I also think the opponents of shooting on Ilkley Moor have yet to suggest how else the management of the site might be funded. But what if I’m wrong? What if I’m speaking rubbish, and the animal rights groups are right? If you were unsure, wouldn’t you want to visit the moor, meet the people involved, and make an informed decision?

That’s the opportunity that has been offered to every member of the Labour group on the City of Bradford Metropolitan Council, and so far not one of those councillors has taken up the offer. Not one.

This goes right to the heart of Labour’s problem with animal rights. A situation must not be allowed to arise in which the animal rights agenda is synonymous with Labour policy.
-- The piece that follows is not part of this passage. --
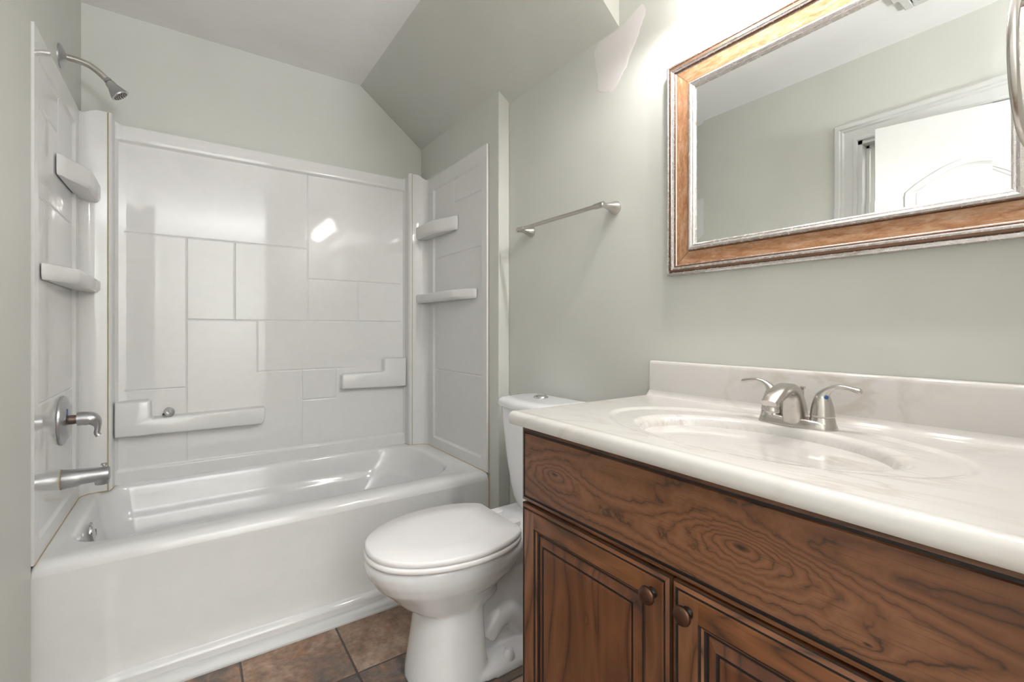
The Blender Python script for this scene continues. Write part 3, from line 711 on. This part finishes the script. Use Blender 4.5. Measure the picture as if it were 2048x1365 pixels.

If the issues are improperly understood, or don’t seem particularly important, it is easy to assume that taking the side of animal rights is the morally superior and electorally profitable thing to do. By such thinking, animal rights become a default setting for an increasingly urban party when dealing with a rural issue.

But behind what at first glance looks like rich men wanting to splat grouse is a complex ecosystem of relationships. The investment attracted by grouse shooting flows into rural businesses, communities and conservation. And there’s an electoral consideration: the people who work on shoot days, and the people whose jobs are supported by the investment the moor brings into the community, are natural Labour voters who won’t support the party if it is seen as a threat to their livelihoods.

These perspectives at least deserve consideration. I sincerely hope, for the sake of Labour’s rural future, that at least some Labour councillors take the time to visit Ilkley Moor, meet the people and learn about what they do. If emails from the small number of geographically disparate animal rights activists come to carry more weight than the needs of the rural community, then Labour will make no headway at all in the countryside.

Liam Stokes is head of shooting at the Countryside Alliance.